Anna Karetnikova, the deputy head of the Public Monitoring Commission, and four other human rights workers visited Leonid Razvozzhayev at the Lefortovo pre-trial detention facility in Moscow.
"Razvozzhayev said that in the basement of a residential building, presumably near West Russia's Bryansk Region, he was forced to sign a confession under the threat of receiving a shot of truth serum, and after threats to the life and health of himself and those closest to him," Karetnikova told the Russian press. He was also not allowed to see his lawyer, Violetta Volkova.
Russian authorities denied the charges of torture. Investigation Committee spokesman Vladimir Markin said that Razvozzhayev had voluntarily turned himself in and had admitted his involvement in a plot to overthrow the government.
The activist was charged in absentia for organising mass disturbances a week after pro-Kremlin NTV broadcast 'Anatomy of a Protest 2' on 5 October, showing Razvozzhayev and fellow Left Front members planning a coup in Russia, with funds from Georgia and Great Britain.
The authorities started a formal investigation on 17 October after the allegations were made in the TV broadcast, which showed secretly-filmed footage worthy of an intelligence service.
Konstantin Lebedev, another leading member of the Left Front, was sentenced to two months in prison on the same charges as Razvozzhayev.

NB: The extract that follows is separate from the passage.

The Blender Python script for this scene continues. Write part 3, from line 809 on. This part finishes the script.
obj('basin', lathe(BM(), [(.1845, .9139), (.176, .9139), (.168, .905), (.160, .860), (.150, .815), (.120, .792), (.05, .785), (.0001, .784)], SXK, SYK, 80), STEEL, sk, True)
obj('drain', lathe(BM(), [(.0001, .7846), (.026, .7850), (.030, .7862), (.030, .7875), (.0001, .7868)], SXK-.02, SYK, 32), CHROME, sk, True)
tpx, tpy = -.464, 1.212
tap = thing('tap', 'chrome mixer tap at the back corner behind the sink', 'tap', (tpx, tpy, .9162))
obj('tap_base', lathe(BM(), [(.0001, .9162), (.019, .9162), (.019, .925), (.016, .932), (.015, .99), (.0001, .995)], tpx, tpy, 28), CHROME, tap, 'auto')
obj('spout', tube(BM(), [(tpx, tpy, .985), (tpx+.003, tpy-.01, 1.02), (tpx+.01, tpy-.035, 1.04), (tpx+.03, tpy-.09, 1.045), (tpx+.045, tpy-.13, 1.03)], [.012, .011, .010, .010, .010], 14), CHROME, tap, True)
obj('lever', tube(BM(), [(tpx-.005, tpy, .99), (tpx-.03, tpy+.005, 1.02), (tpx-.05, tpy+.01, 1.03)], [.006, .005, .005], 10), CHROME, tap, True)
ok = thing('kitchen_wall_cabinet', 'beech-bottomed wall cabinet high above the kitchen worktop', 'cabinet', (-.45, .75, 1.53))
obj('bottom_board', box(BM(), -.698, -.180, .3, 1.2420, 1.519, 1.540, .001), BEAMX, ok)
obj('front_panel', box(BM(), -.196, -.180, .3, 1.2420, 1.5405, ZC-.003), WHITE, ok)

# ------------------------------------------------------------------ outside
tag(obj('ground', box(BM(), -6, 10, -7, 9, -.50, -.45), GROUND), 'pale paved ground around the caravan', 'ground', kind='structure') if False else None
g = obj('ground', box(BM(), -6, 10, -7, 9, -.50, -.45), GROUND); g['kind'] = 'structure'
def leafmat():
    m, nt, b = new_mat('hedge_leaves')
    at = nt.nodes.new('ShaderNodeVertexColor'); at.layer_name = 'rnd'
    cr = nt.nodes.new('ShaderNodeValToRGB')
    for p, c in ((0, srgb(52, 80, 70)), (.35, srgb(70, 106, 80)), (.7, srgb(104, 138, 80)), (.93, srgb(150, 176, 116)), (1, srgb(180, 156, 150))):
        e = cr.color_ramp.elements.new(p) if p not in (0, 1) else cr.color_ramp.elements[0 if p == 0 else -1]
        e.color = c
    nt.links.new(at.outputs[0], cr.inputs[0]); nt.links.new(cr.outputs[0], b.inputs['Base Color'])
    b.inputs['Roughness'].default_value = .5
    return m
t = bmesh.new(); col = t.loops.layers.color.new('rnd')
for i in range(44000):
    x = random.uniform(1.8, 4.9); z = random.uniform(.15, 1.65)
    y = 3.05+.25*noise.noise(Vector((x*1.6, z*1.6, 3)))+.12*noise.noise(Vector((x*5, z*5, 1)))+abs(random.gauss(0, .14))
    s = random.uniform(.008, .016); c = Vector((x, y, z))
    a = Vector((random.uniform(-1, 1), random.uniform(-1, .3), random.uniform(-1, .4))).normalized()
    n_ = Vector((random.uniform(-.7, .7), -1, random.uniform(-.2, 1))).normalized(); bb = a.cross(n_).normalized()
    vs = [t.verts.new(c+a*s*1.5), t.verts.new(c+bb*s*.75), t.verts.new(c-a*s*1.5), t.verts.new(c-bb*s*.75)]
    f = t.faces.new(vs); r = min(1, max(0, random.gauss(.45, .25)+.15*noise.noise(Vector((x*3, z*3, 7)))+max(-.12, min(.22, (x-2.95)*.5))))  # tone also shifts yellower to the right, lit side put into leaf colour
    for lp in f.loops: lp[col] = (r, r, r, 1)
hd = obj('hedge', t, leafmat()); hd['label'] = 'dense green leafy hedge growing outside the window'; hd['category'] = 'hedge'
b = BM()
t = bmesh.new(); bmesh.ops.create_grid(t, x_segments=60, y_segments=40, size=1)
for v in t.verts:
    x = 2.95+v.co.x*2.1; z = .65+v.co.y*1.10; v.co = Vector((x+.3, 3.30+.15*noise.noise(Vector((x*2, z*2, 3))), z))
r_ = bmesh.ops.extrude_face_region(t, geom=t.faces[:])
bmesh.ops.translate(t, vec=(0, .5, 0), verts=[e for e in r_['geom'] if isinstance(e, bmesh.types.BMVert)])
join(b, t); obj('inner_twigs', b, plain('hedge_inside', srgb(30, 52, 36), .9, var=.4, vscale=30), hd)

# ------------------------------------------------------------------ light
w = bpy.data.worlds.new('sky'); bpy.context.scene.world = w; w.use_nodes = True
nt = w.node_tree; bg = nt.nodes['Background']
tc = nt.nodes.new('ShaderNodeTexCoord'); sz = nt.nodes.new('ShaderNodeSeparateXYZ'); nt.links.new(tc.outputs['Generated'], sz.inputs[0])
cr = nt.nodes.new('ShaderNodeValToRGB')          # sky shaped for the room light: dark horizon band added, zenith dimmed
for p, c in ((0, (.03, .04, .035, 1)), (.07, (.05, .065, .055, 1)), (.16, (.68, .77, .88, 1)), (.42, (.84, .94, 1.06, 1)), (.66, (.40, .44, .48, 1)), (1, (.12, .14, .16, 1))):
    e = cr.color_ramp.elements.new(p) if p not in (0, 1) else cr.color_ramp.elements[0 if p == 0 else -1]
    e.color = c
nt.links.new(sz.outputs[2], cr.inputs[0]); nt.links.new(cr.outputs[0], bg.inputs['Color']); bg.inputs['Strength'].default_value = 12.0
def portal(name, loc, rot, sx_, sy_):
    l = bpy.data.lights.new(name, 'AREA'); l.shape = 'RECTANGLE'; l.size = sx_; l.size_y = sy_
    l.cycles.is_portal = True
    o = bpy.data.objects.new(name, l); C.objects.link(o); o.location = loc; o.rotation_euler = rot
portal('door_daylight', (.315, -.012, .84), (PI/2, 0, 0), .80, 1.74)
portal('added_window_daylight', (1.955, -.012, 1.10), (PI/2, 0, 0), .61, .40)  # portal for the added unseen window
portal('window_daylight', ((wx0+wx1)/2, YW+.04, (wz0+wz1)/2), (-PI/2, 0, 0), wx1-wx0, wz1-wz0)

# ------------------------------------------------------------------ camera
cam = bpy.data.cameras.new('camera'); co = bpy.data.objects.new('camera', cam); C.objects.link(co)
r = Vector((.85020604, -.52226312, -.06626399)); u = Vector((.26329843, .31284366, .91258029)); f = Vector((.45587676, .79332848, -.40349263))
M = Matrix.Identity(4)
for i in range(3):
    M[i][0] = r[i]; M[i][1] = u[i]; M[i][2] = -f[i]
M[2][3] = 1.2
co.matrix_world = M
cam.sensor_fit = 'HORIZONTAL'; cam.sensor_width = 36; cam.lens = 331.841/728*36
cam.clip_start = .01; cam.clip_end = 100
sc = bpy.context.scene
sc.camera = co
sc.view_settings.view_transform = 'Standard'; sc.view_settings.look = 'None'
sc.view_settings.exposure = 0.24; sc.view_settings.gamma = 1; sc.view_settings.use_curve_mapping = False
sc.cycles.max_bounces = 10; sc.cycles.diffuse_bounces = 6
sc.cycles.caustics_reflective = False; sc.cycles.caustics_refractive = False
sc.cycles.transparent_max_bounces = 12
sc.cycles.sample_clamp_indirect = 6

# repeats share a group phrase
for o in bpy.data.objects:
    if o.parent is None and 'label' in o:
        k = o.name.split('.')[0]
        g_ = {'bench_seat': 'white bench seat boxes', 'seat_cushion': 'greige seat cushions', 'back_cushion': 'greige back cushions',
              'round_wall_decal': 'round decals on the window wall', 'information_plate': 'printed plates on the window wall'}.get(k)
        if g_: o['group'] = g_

Left Front chief Serghei Udaltsov has to appear in court on Friday when formal charges are expected to be laid against him. He should too be taken into custody.

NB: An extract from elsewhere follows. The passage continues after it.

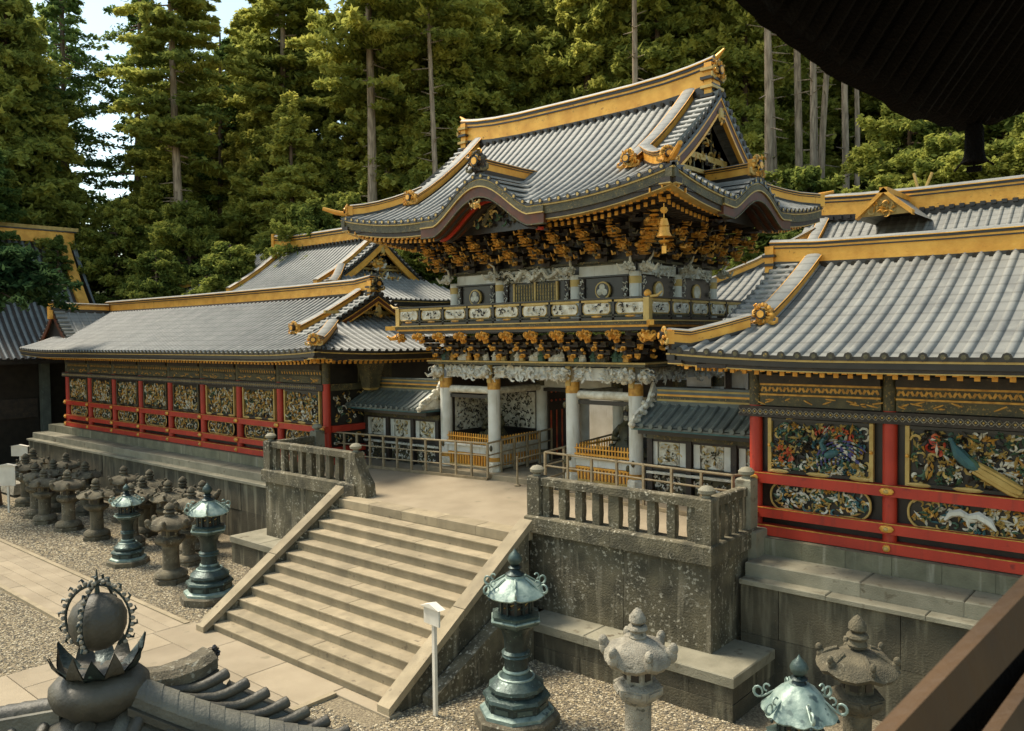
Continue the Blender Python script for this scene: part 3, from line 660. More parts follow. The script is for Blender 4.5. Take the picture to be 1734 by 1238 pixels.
        for sg in (-1, 1): b.tube([(cx, W_-.17, 3.60), (cx+sg*.2, W_-.17, 3.60), (cx+sg*.38, W_-.17, 3.52), (cx+sg*.52, W_-.17, 3.40)], [.035, .035, .04, .05], 5, iP)
        carve(b, cx-.3, cx+.3, 3.38, 3.56, W_-.15, 10, [iN, iR, iV, iE], .1, .05); b.build('frog_leg_strut', None, t, 30)
    return t, rf, posts
tR, rfR, pR = corridor(1)
tL, rfL, pL = corridor(-1)
W_ = -1.45
def frame(t, cx, z0, z1, w_, mat=iP, nm='panel_frame', dark=True):
    b = MB(); h_ = w_/2
    b.box(cx-h_-.07, cx-h_, W_-.07, W_+.02, z0, z1, mat); b.box(cx+h_, cx+h_+.07, W_-.07, W_+.02, z0, z1, mat)
    b.box(cx-h_+.002, cx+h_-.002, W_-.068, W_+.02, z0, z0+.06, iK); b.box(cx-h_+.002, cx+h_-.002, W_-.068, W_+.02, z1-.05, z1, iK)
    for sx_, hw in ((-h_+.16, .2), (0, .24), (h_-.16, .2)): b.ell((cx+sx_, W_-.072, z0+.03), (hw, .014, .045), mat, 8, 4)
    if dark:
        for sg in (-1, 1): b.ell((cx+sg*(h_+.035), W_-.08, (z0+z1)/2), (.035, .03, .035), iG, 8, 4)
    b.build(nm, None, t, 0)
for k in range(8):
    cx = (pL[k]+pL[k+1])/2
    link('carved_panel', PMU[k % 3], tL, Vector((cx, W_-.01, 1.93))-tL.location)
    frame(tL, cx, 1.40, 2.47, 1.85, iP if k < 3 else iV, dark=False)
    link('oval_carving', PMO[(k+1) % 3], tL, Vector((cx, W_-.01, .935))-tL.location)
# right corridor: two bays in view, each carved differently
c1, c2, c3 = [(pR[k]+pR[k+1])/2 for k in range(3)]
for c, n_ in ((c1, 330), (c2, 290), (c3, 60)):
    b = MB(); b.box(c-.92, c+.92, W_-.005, W_+.03, 1.42, 2.46, iK)
    if c == c1:
        carve(b, c-.86, c+.86, 1.50, 2.40, W_, n_, PALR, .165, .09, CR)
        carve(b, c-.85, c+.8, 1.46, 1.62, W_-.02, 60, [iC, iN, iO, iC], .13, .06, CR)
        for k in range(16): carve(b, c-.1+.05*k, c+.0+.05*k, 2.22-.01*k, 2.36, W_-.03, 1, [iR, iX], .13, .05, CR)
        carve(b, c-.8, c-.5, 1.68, 1.9, W_-.04, 12, [iX, iX, iO], .17, .06, CR)
    else:
        carve(b, c-.86, c+.86, 1.50, 2.40, W_, n_, [iO, iP, iN, iC, iK, iD, iP, iN], .17, .09, CR)
        carve(b, c+.35, c+.8, 1.6, 2.2, W_-.03, 25, [iC, iO], .15, .06, CR)
        carve(b, c-.6, c-.35, 2.0, 2.3, W_-.05, 16, [iX, iR, iC], .16, .06, CR)
    b.build('carved_panel', None, tR, 0); frame(tR, c, 1.40, 2.47, 1.86, iP)
b = MB()                                        # peacock with a fan of violet plumes
for k in range(17):
    a = math.radians(-12+k*9.5)
    p0 = Vector((c1+.30, W_-.07, 1.72)); 
    for q in range(6):
        r_ = .12+q*.085; b.octa(p0+Vector((-r_*math.cos(a)*.9+.18, -.02-.004*q, r_*math.sin(a)*.72)), (.055, .03, .022), (iB, iB, iC, iE)[(k+q) % 4], a+PI/2)
for k in range(7): b.octa((c1+.38+k*.07, W_-.10, 2.02-k*.055), (.10, .03, .035), (iC, iB)[k % 2], .7)
b.ell((c1+.26, W_-.12, 1.86), (.15, .06, .08), iE, 8, 6, 0, -.4); b.tube([(c1+.14, W_-.14, 1.92), (c1+.08, W_-.15, 2.06), (c1+.14, W_-.15, 2.15)], [.06, .04, .035], 6, iE)
b.build('peacock_carving', None, tR, 30)
b = MB()                                        # pheasant with a long golden tail
hx, hz = c2-.22, 2.27
b.tube([(hx-.02, W_-.14, hz), (hx+.02, W_-.15, hz-.10), (hx+.10, W_-.15, hz-.22), (hx+.26, W_-.15, hz-.38), (hx+.40, W_-.14, hz-.46)], [.035, .05, .11, .10, .06], 8, iE)
b.ell((hx-.03, W_-.15, hz+.01), (.05, .04, .045), iE, 8, 5); b.octa((hx-.08, W_-.15, hz+.01), (.05, .02, .015), iC)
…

According to rumours, Udaltsov might be planning to leave Russia with his wife and children to avoid prison. He has been on the forefront of the anti-Putin struggle.
Razvozzhayev, Lebedev and Udaltsov could get up to ten years in jail.
"This is all revenge for our recent protests," Udaltsov said. "Everything is clear - this is a challenge to society and an attempt to launch a new wave of repression."